If he happens to be awake when I go up to bed, he follows me and we compromise about which quadrant of the bed he can inhabit.  If the girls have left dirty laundry on their floor, he might abandon me for that.  Otherwise, he slumbers on the couch.  And we don't hear a peep until morning when Scott gets up. 

Now, he doesn't bother Scott (that I know of).  He waits until I place one foot outside the bed and comes prancing from his look out at the top of the stairs mewing like he hasn't had a meal in the last 48 hours.  So no matter what time it is, I have to go all the way downstairs to put food in his dish or I won't have a moment of peace.  Then when he's done, he comes to find me mewing like he's had to cross his legs for 48 hours, despite the basement litter box, and I have to let him outside.  I suspect he thinks he is part dog.

Last night...2:30 AM...

I awaken to this ungodly cross between a cry and moan.  A consistent siren of a wail that seems to be getting closer.  Well...this is new.

And then I jump out of bed and sniff the air for smoke because I remember some news story about a cat that saved a family from being burned alive in their own home.  No smoke.  Just wailing.  He sees that I'm up so he turns around and goes back down the stairs, wanting me to follow him.

Timmy better have fallen into the god damn well.

So I get to the bottom of the stairs and he is now hunched over on the rug.  Are you kidding me?  You called me all the way down here to watch you puke up a fur ball?  I switch on the light and lean over him closely, because I don't have my glasses on and am legally blind.

"OH MY GOD!"

"What is it?" I hear Scott yell from the bedroom.

"He caught a HUGE mouse!"  I mean this was not your ordinary mouse.  It was a cross somewhere between your average mouse and a small rat.  And I am not afraid of mice.  In fact, I once put on a garden glove and picked up a mouse that had fallen into the dog food container and released it into my backyard.  Then I hear a squeak.  "He hasn't killed it yet!"

And then what happened?

He let it go!  It all happened so quickly, much more quickly than I can tell if I want to add anecdotes, that I may have confused his cat equivalent of night vision goggles when I turned on the light and the mouse bolted into the dining room.  He cornered it a few more times but after about a five to ten minute chase, the mouse finally escaped into the fireplace.

So which of the following scenarios is better?

Knowing that there is a live mouse in your home while you are sleeping (which frankly, we have always assumed anyway) or waking up and swinging your bare feet out of bed to step on a furry little body?  Because I can only assume he was bringing ME the mouse to show me how awesome he was.  I mean, he probably would have sat there until it suffocated and then left it either on the floor or potentially brought it all the way into bed.

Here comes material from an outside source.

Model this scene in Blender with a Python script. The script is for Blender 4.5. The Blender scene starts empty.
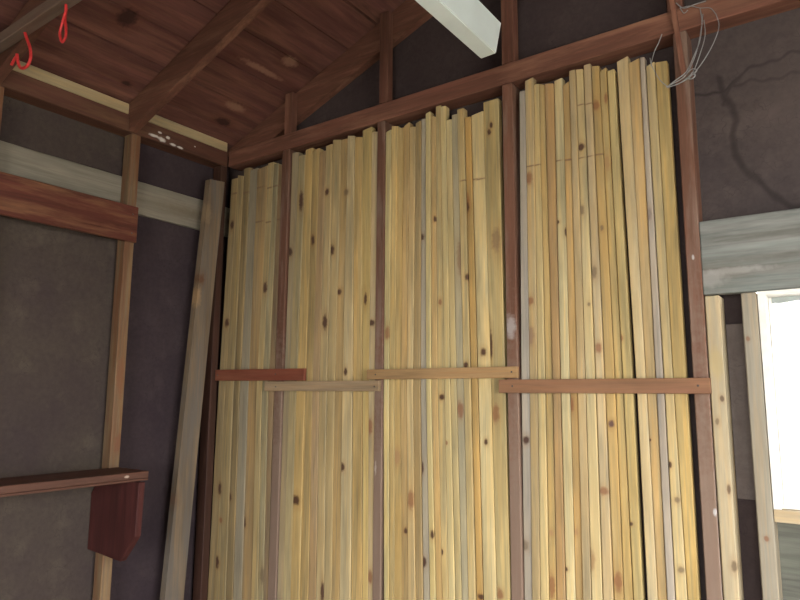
import bpy, bmesh, math, random
from mathutils import Vector, Matrix
random.seed(7)
scn = bpy.context.scene
C = scn.collection
# ------------------------------------------------------------------ camera (metres; x along back wall, y into it)
CAM = Vector((2.735, -2.2, 1.28))
Rv = Vector((0.8139961, 0.58084533, 0.00538931))
Uv = Vector((0.07931804, -0.12033775, 0.98955923))
Fv = Vector((-0.5754294, 0.80506989, 0.14402597))
FPX = 644.05
cd = bpy.data.cameras.new('camera'); cam = bpy.data.objects.new('camera', cd); C.objects.link(cam)
M = Matrix((( Rv.x, Uv.x, -Fv.x, CAM.x), (Rv.y, Uv.y, -Fv.y, CAM.y), (Rv.z, Uv.z, -Fv.z, CAM.z), (0, 0, 0, 1)))
cam.matrix_world = M
cd.sensor_width = 36.0; cd.lens = FPX/800*36; cd.clip_start = .02
scn.camera = cam
def onback(px, py, y=0.0):      # a measured point on the upright plane at depth y
    v = Fv + Rv*((px-400)/FPX) - Uv*((py-300)/FPX)
    p = CAM + v*((y-CAM.y)/v.y); return p.x, p.z
def onleft(px, py, x=0.0):
    v = Fv + Rv*((px-400)/FPX) - Uv*((py-300)/FPX)
    p = CAM + v*((x-CAM.x)/v.x); return p.y, p.z
SL, ZR = .375, 2.652            # roof slope and underside height over the left wall
def onroof(px, py):
    v = Fv + Rv*((px-400)/FPX) - Uv*((py-300)/FPX)
    t = (ZR+SL*CAM.x-CAM.z)/(v.z-SL*v.x); p = CAM+v*t; return p.x, p.y

# ------------------------------------------------------------------ materials
def lin(c):
    r = []
    for u in c:
        u /= 255.0
        r.append(u/12.92 if u <= .04045 else ((u+.055)/1.055)**2.4)
    return r
class NT:
    def __init__(s, name):
        s.m = bpy.data.materials.new(name); s.m.use_nodes = True
        s.t = s.m.node_tree; s.n = s.t.nodes; s.l = s.t.links
        s.b = s.n['Principled BSDF']
    def new(s, t, **k):
        o = s.n.new(t)
        for a, b in k.items(): setattr(o, a, b)
        return o
    def link(s, a, b): s.l.new(a, b)
    def math(s, op, a, b=None, clamp=False):
        o = s.n.new('ShaderNodeMath'); o.operation = op; o.use_clamp = clamp
        for i, v in enumerate((a, b)):
            if v is None: continue
            if isinstance(v, (int, float)): o.inputs[i].default_value = v
            else: s.l.new(v, o.inputs[i])
        return o.outputs[0]
    def mix(s, fac, a, b, mode='MIX'):
        o = s.n.new('ShaderNodeMix'); o.data_type = 'RGBA'; o.blend_type = mode
        for i, v in ((0, fac), (6, a), (7, b)):
            if isinstance(v, (int, float)): o.inputs[i].default_value = v
            elif isinstance(v, (tuple, list)): o.inputs[i].default_value = (*v[:3], 1)
            else: s.l.new(v, o.inputs[i])
        return o.outputs[2]
    def maprange(s, v, a, b, c, d):
        o = s.n.new('ShaderNodeMapRange'); o.inputs[1].default_value = a; o.inputs[2].default_value = b
        o.inputs[3].default_value = c; o.inputs[4].default_value = d; s.l.new(v, o.inputs[0]); return o.outputs[0]
    def noise(s, vec, scale, detail=3, rough=.55, dist=0):
        o = s.n.new('ShaderNodeTexNoise'); o.inputs['Scale'].default_value = scale
        o.inputs['Detail'].default_value = detail; o.inputs['Roughness'].default_value = rough
        o.inputs['Distortion'].default_value = dist
        s.l.new(vec, o.inputs['Vector']); return o.outputs[0]
    def mapping(s, vec, loc=(0,0,0), scale=(1,1,1)):
        o = s.n.new('ShaderNodeMapping'); o.inputs[1].default_value = loc; o.inputs[3].default_value = scale
        s.l.new(vec, o.inputs[0]); return o.outputs[0]
def wood(name, col, axis='Z', knots=(), contrast=1.0, blotch=None, rough=.65, seed=None, tint=None):
    """col linear albedo; knots: list of (centre xyz, radii xyz, colour, strength) in object space"""
    k = NT(name); seed = random.uniform(0, 50) if seed is None else seed
    co = k.new('ShaderNodeTexCoord').outputs['Object']
    sc = {'X': (.035, 1, 1), 'Y': (1, .035, 1), 'Z': (1, 1, .035)}[axis]
    sl = {'X': (.45, 4, 4), 'Y': (4, .45, 4), 'Z': (4, 4, .45)}[axis]
    g = k.mapping(co, (seed, seed*.7, seed*1.3), sc)
    fine = k.noise(g, 230, 3, .6, .3)
    band = k.noise(g, 60, 2, .5, 1.2)
    low = k.noise(k.mapping(co, (seed*2, seed, seed), sl), 3.0, 4, .6)
    mid = k.noise(k.mapping(co, (seed, seed*3, seed), sl), 11.0, 3, .6)
    v = k.math('ADD', k.maprange(fine, .3, .7, .95-.05*contrast, 1.03), k.maprange(band, .3, .7, -.17*contrast, .10*contrast))
    v = k.math('MULTIPLY', v, k.maprange(low, .3, .7, 1-.24*contrast, 1+.14*contrast))
    v = k.math('MULTIPLY', v, k.maprange(mid, .3, .72, 1+.04*contrast, 1-.08*contrast))
    base = k.mix(1.0, tuple(col), v, 'MULTIPLY') if False else None
    hue = tint or (1.0, .80, .55)
    c2 = [col[i]*hue[i] for i in range(3)]
    base = k.mix(k.maprange(band, .42, .68, 0, .55*min(contrast, 1.3)), tuple(col), tuple(c2))
    cc = k.new('ShaderNodeCombineColor')
    for i in range(3): k.link(v, cc.inputs[i])
    base = k.mix(1.0, base, cc.outputs[0], 'MULTIPLY')
    if blotch:
        bc, lo, hi, am = blotch
        bn = k.noise(k.mapping(co, (seed*5, seed, seed*2), sl), 5.0, 5, .65)
        base = k.mix(k.maprange(bn, lo, hi, 0, am), base, bc)
    wob = k.math('MULTIPLY', k.math('SUBTRACT', k.noise(co, 55, 2), .5), .9)
    for ctr, rad, kc, st in knots:
        mp = k.mapping(co, tuple(-ctr[i]/rad[i] for i in range(3)), tuple(1/r for r in rad))
        ln = k.new('ShaderNodeVectorMath', operation='LENGTH'); k.link(mp, ln.inputs[0])
        d = k.math('ADD', ln.outputs['Value'], wob)
        halo = k.maprange(d, .9, 2.3, .38*st, 0)
        base = k.mix(halo, base, (col[0]*.6, col[1]*.42, col[2]*.3) if kc[0] < .4 else base)
        base = k.mix(k.maprange(d, .55, 1.15, st, 0), base, kc)
    k.link(base, k.b.inputs['Base Color'])
    k.b.inputs['Roughness'].default_value = rough
    k.b.inputs['Specular IOR Level'].default_value = .25
    bp = k.new('ShaderNodeBump'); bp.inputs['Strength'].default_value = .25; bp.inputs['Distance'].default_value = .002
    k.link(fine, bp.inputs['Height']); k.link(bp.outputs[0], k.b.inputs['Normal'])
    return k.m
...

So everyone went to work this morning.  If HoHo's job isn't done by the time I get home and there isn't a large mouse cadaver on my threshold, the traps are coming back out, people. 

Fierce Creature

1 comment:

  1. They look so very innocent just perched on those poofy blankets like little harmless furballs don't they? And then there's the killer instinct of the hunt that makes you think, maybe I'm glad I'm not a mouse. My husband's grandmother's cat used to get mice and drop them into the bathtub where they couldn't escape from. Sadistic little sucker that cat.